Wat doet het toch met mensen als de lente weer geroken wordt? Als de geur uit de aarde lijkt op te stijgen en de mens doet duizelen? Wat doet het toch met de mensen als bloesems het gezichtsveld domineren en in het geurconcert een stevig partijtje meeblazen?
Het lijkt wel of massaal het winterkleed wordt afgedaan, het wintermasker afgezet. Niet dat alle mensen in barre dagen erbij lopen als kniesoren, maar er is een siginificant verschil tussen winter- en lentemensen.
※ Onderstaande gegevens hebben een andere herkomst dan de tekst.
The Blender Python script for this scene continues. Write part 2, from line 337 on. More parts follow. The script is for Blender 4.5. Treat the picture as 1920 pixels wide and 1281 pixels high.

Wintermensen zijn wat meer ingetogen, wat meer in zichzelf gekeerd. Lentemensen zijn uitbundiger, meer op buiten gericht.
Als ik in deze ontluikende tijd buiten loop, denk ik met enige regelmaat een klik te horen. Verrast kijk ik dan om me heen om te zien welk gezicht er nu weer van modus is veranderd. Inwendig jubelend - zoiets houd je altijd voor jezelf - stel ik vast weer een nieuw lentegezicht te hebben gezien. Deze gezichten lijken op te lichten, als door een aureool getooid. Lentemensen zijn verlichte mensen, mensen met een lichte tred.
Lentemensen zijn overigens niet veel anders dan de wintermensen - ze zijn immers elkaar - maar kennen een ander gemoed. Als de lente weer geroken wordt, ontwaken hartstochten uit winterslapen en verworden emoties als zomerjurkjes in een zonnewindje. De geur van lente brengt iedereen weer in beweging, blaast de wintermens weer nieuw leven in. Het klikken volgt elkaar in rap tempo op.
En ik zie dat de steelse glimlach weer wakker is, de schalkse knipoog en de glinstering in het gezicht.
De lente ruikt weer lekker dit jaar!